EXERCISE OBJECTIVE:
Take the data below and repeat it exactly.

## Start STORED DATA

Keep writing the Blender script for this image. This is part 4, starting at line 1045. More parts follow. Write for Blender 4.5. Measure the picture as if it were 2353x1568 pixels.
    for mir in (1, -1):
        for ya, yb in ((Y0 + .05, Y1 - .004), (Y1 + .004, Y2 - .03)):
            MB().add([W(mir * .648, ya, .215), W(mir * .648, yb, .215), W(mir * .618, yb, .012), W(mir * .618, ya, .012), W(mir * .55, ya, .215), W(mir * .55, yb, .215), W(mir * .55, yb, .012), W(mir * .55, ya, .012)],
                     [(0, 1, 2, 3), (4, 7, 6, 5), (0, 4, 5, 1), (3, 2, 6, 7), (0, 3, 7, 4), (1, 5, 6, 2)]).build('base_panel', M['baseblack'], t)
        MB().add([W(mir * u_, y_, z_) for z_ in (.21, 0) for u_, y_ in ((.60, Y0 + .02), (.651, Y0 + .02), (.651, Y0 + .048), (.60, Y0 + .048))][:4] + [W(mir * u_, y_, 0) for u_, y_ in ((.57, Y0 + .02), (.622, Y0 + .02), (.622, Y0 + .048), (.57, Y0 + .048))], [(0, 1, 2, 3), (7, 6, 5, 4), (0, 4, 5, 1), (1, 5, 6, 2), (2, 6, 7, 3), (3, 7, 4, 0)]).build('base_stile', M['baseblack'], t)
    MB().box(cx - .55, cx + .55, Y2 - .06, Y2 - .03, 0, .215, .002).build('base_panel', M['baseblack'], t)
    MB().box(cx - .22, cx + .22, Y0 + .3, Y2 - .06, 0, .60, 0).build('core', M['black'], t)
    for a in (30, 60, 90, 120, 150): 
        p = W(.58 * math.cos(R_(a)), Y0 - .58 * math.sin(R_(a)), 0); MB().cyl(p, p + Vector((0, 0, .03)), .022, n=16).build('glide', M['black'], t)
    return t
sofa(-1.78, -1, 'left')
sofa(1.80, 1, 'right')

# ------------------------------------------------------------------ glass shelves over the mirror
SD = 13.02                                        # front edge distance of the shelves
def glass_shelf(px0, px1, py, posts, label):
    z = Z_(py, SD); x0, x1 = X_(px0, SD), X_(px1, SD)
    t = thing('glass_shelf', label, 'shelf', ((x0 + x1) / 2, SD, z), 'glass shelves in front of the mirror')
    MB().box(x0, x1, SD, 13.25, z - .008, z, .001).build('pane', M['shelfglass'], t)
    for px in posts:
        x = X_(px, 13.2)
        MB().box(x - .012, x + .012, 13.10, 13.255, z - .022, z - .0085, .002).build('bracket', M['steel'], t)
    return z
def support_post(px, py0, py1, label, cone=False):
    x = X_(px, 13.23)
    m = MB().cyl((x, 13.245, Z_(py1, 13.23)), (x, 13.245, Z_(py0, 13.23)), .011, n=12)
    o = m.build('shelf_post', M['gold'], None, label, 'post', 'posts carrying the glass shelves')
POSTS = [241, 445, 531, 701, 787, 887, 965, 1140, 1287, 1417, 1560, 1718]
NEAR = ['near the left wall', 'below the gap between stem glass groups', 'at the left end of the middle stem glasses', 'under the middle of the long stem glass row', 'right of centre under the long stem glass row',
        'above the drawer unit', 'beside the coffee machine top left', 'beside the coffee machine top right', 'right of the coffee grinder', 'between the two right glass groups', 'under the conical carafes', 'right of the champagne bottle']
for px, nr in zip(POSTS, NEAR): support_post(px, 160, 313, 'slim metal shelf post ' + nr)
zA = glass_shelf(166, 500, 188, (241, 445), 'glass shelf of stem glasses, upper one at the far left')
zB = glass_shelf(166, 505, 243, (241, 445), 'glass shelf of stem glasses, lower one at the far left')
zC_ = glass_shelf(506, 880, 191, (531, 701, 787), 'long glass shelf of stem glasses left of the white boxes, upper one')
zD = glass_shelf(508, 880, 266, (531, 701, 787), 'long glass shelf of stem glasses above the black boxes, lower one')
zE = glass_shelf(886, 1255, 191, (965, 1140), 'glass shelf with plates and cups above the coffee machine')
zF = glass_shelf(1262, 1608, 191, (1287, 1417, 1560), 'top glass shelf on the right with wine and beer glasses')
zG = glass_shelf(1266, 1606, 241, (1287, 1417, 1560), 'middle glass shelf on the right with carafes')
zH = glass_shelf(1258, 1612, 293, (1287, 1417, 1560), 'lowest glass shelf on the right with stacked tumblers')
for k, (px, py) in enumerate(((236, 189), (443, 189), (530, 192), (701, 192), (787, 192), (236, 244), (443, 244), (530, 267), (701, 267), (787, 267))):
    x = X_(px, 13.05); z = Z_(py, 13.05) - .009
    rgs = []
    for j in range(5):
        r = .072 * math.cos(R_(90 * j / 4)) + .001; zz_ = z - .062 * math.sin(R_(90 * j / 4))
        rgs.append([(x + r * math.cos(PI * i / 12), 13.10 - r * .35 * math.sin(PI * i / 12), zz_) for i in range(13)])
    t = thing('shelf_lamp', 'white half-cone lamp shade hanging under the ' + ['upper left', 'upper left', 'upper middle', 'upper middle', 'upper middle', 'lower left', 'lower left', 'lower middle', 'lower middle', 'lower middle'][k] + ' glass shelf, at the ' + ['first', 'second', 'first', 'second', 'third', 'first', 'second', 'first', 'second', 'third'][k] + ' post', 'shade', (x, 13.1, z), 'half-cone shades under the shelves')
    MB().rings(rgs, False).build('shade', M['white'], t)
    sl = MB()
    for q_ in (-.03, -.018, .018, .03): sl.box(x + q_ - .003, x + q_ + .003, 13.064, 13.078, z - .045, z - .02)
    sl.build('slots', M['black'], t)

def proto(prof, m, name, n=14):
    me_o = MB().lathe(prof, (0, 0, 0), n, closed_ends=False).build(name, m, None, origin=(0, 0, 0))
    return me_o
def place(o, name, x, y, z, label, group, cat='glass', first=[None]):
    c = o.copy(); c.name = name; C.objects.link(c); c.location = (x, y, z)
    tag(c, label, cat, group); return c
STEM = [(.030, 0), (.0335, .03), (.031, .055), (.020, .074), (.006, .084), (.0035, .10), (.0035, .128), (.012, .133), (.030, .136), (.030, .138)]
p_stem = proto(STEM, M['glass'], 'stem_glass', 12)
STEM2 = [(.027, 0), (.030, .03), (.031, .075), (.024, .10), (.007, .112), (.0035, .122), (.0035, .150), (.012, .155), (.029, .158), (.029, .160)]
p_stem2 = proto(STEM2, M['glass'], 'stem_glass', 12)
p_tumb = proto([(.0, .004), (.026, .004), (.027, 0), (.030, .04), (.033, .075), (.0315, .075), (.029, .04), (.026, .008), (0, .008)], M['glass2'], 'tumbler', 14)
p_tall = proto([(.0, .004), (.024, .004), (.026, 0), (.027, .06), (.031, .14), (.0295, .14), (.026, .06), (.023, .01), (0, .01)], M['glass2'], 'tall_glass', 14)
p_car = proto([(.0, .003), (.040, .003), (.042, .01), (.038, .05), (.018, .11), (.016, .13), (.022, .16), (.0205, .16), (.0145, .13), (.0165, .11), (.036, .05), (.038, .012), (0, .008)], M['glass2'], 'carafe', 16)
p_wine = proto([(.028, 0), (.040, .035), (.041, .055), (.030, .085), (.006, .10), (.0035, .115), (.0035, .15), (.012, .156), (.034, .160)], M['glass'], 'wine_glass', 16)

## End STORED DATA

WRITTEN RESPONSE:
Keep writing the Blender script for this image. This is part 4, starting at line 1045. More parts follow. Write for Blender 4.5. Measure the picture as if it were 2353x1568 pixels.
    for mir in (1, -1):
        for ya, yb in ((Y0 + .05, Y1 - .004), (Y1 + .004, Y2 - .03)):
            MB().add([W(mir * .648, ya, .215), W(mir * .648, yb, .215), W(mir * .618, yb, .012), W(mir * .618, ya, .012), W(mir * .55, ya, .215), W(mir * .55, yb, .215), W(mir * .55, yb, .012), W(mir * .55, ya, .012)],
                     [(0, 1, 2, 3), (4, 7, 6, 5), (0, 4, 5, 1), (3, 2, 6, 7), (0, 3, 7, 4), (1, 5, 6, 2)]).build('base_panel', M['baseblack'], t)
        MB().add([W(mir * u_, y_, z_) for z_ in (.21, 0) for u_, y_ in ((.60, Y0 + .02), (.651, Y0 + .02), (.651, Y0 + .048), (.60, Y0 + .048))][:4] + [W(mir * u_, y_, 0) for u_, y_ in ((.57, Y0 + .02), (.622, Y0 + .02), (.622, Y0 + .048), (.57, Y0 + .048))], [(0, 1, 2, 3), (7, 6, 5, 4), (0, 4, 5, 1), (1, 5, 6, 2), (2, 6, 7, 3), (3, 7, 4, 0)]).build('base_stile', M['baseblack'], t)
    MB().box(cx - .55, cx + .55, Y2 - .06, Y2 - .03, 0, .215, .002).build('base_panel', M['baseblack'], t)
    MB().box(cx - .22, cx + .22, Y0 + .3, Y2 - .06, 0, .60, 0).build('core', M['black'], t)
    for a in (30, 60, 90, 120, 150): 
        p = W(.58 * math.cos(R_(a)), Y0 - .58 * math.sin(R_(a)), 0); MB().cyl(p, p + Vector((0, 0, .03)), .022, n=16).build('glide', M['black'], t)
    return t
sofa(-1.78, -1, 'left')
sofa(1.80, 1, 'right')

# ------------------------------------------------------------------ glass shelves over the mirror
SD = 13.02                                        # front edge distance of the shelves
def glass_shelf(px0, px1, py, posts, label):
    z = Z_(py, SD); x0, x1 = X_(px0, SD), X_(px1, SD)
    t = thing('glass_shelf', label, 'shelf', ((x0 + x1) / 2, SD, z), 'glass shelves in front of the mirror')
    MB().box(x0, x1, SD, 13.25, z - .008, z, .001).build('pane', M['shelfglass'], t)
    for px in posts:
        x = X_(px, 13.2)
        MB().box(x - .012, x + .012, 13.10, 13.255, z - .022, z - .0085, .002).build('bracket', M['steel'], t)
    return z
def support_post(px, py0, py1, label, cone=False):
    x = X_(px, 13.23)
    m = MB().cyl((x, 13.245, Z_(py1, 13.23)), (x, 13.245, Z_(py0, 13.23)), .011, n=12)
    o = m.build('shelf_post', M['gold'], None, label, 'post', 'posts carrying the glass shelves')
POSTS = [241, 445, 531, 701, 787, 887, 965, 1140, 1287, 1417, 1560, 1718]
NEAR = ['near the left wall', 'below the gap between stem glass groups', 'at the left end of the middle stem glasses', 'under the middle of the long stem glass row', 'right of centre under the long stem glass row',
        'above the drawer unit', 'beside the coffee machine top left', 'beside the coffee machine top right', 'right of the coffee grinder', 'between the two right glass groups', 'under the conical carafes', 'right of the champagne bottle']
for px, nr in zip(POSTS, NEAR): support_post(px, 160, 313, 'slim metal shelf post ' + nr)
zA = glass_shelf(166, 500, 188, (241, 445), 'glass shelf of stem glasses, upper one at the far left')
zB = glass_shelf(166, 505, 243, (241, 445), 'glass shelf of stem glasses, lower one at the far left')
zC_ = glass_shelf(506, 880, 191, (531, 701, 787), 'long glass shelf of stem glasses left of the white boxes, upper one')
zD = glass_shelf(508, 880, 266, (531, 701, 787), 'long glass shelf of stem glasses above the black boxes, lower one')
zE = glass_shelf(886, 1255, 191, (965, 1140), 'glass shelf with plates and cups above the coffee machine')
zF = glass_shelf(1262, 1608, 191, (1287, 1417, 1560), 'top glass shelf on the right with wine and beer glasses')
zG = glass_shelf(1266, 1606, 241, (1287, 1417, 1560), 'middle glass shelf on the right with carafes')
zH = glass_shelf(1258, 1612, 293, (1287, 1417, 1560), 'lowest glass shelf on the right with stacked tumblers')
for k, (px, py) in enumerate(((236, 189), (443, 189), (530, 192), (701, 192), (787, 192), (236, 244), (443, 244), (530, 267), (701, 267), (787, 267))):
    x = X_(px, 13.05); z = Z_(py, 13.05) - .009
    rgs = []
    for j in range(5):
        r = .072 * math.cos(R_(90 * j / 4)) + .001; zz_ = z - .062 * math.sin(R_(90 * j / 4))
        rgs.append([(x + r * math.cos(PI * i / 12), 13.10 - r * .35 * math.sin(PI * i / 12), zz_) for i in range(13)])
    t = thing('shelf_lamp', 'white half-cone lamp shade hanging under the ' + ['upper left', 'upper left', 'upper middle', 'upper middle', 'upper middle', 'lower left', 'lower left', 'lower middle', 'lower middle', 'lower middle'][k] + ' glass shelf, at the ' + ['first', 'second', 'first', 'second', 'third', 'first', 'second', 'first', 'second', 'third'][k] + ' post', 'shade', (x, 13.1, z), 'half-cone shades under the shelves')
    MB().rings(rgs, False).build('shade', M['white'], t)
    sl = MB()
    for q_ in (-.03, -.018, .018, .03): sl.box(x + q_ - .003, x + q_ + .003, 13.064, 13.078, z - .045, z - .02)
    sl.build('slots', M['black'], t)

def proto(prof, m, name, n=14):
    me_o = MB().lathe(prof, (0, 0, 0), n, closed_ends=False).build(name, m, None, origin=(0, 0, 0))
    return me_o
def place(o, name, x, y, z, label, group, cat='glass', first=[None]):
    c = o.copy(); c.name = name; C.objects.link(c); c.location = (x, y, z)
    tag(c, label, cat, group); return c
STEM = [(.030, 0), (.0335, .03), (.031, .055), (.020, .074), (.006, .084), (.0035, .10), (.0035, .128), (.012, .133), (.030, .136), (.030, .138)]
p_stem = proto(STEM, M['glass'], 'stem_glass', 12)
STEM2 = [(.027, 0), (.030, .03), (.031, .075), (.024, .10), (.007, .112), (.0035, .122), (.0035, .150), (.012, .155), (.029, .158), (.029, .160)]
p_stem2 = proto(STEM2, M['glass'], 'stem_glass', 12)
p_tumb = proto([(.0, .004), (.026, .004), (.027, 0), (.030, .04), (.033, .075), (.0315, .075), (.029, .04), (.026, .008), (0, .008)], M['glass2'], 'tumbler', 14)
p_tall = proto([(.0, .004), (.024, .004), (.026, 0), (.027, .06), (.031, .14), (.0295, .14), (.026, .06), (.023, .01), (0, .01)], M['glass2'], 'tall_glass', 14)
p_car = proto([(.0, .003), (.040, .003), (.042, .01), (.038, .05), (.018, .11), (.016, .13), (.022, .16), (.0205, .16), (.0145, .13), (.0165, .11), (.036, .05), (.038, .012), (0, .008)], M['glass2'], 'carafe', 16)
p_wine = proto([(.028, 0), (.040, .035), (.041, .055), (.030, .085), (.006, .10), (.0035, .115), (.0035, .15), (.012, .156), (.034, .160)], M['glass'], 'wine_glass', 16)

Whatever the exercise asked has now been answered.